§ **SOURCE DATA**:

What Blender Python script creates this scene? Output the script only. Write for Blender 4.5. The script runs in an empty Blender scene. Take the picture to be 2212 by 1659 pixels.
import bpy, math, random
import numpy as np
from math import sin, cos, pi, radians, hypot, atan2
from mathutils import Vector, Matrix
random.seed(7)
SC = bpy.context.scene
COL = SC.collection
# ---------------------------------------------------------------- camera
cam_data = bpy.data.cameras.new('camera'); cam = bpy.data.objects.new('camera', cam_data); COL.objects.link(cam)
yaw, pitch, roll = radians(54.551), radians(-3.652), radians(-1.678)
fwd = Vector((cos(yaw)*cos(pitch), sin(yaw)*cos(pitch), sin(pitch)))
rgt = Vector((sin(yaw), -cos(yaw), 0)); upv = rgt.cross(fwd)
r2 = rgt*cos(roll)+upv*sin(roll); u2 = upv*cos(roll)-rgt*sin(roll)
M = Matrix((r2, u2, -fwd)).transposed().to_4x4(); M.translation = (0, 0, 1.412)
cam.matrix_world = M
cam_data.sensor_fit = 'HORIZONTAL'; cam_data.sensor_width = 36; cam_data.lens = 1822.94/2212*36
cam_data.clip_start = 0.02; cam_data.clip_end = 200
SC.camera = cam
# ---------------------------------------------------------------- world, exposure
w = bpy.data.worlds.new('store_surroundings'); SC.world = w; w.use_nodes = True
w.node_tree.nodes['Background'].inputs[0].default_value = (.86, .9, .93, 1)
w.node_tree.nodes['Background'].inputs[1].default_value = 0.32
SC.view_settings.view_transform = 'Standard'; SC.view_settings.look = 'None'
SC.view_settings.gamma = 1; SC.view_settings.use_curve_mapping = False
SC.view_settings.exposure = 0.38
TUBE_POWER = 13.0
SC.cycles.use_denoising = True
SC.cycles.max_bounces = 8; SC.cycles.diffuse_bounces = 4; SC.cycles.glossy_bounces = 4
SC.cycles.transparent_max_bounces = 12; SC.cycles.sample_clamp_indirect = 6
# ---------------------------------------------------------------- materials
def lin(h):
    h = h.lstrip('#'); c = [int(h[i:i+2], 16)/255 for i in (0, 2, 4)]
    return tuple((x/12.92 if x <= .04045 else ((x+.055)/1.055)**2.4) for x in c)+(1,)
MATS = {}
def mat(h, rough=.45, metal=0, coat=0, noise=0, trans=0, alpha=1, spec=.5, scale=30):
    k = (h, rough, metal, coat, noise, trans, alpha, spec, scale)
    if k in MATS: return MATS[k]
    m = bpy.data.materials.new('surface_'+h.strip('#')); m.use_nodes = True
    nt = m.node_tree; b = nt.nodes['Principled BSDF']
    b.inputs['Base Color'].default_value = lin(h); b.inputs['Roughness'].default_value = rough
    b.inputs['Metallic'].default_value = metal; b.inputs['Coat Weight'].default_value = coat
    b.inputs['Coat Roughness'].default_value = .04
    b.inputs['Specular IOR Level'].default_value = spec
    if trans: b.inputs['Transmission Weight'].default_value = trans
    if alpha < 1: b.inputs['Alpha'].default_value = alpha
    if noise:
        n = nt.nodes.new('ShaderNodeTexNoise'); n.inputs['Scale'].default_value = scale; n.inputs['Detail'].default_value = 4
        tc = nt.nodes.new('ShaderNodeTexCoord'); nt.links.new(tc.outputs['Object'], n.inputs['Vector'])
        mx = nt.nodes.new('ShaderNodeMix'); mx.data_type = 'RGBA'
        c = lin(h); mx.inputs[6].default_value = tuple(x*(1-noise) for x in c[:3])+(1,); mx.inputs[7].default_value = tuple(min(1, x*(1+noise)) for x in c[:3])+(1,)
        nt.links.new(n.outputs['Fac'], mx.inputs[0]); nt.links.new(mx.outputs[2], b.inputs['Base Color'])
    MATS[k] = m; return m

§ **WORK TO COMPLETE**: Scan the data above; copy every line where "scene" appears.

§ **FINISHED EXERCISE**:
What Blender Python script creates this scene? Output the script only. Write for Blender 4.5. The script runs in an empty Blender scene. Take the picture to be 2212 by 1659 pixels.
SC = bpy.context.scene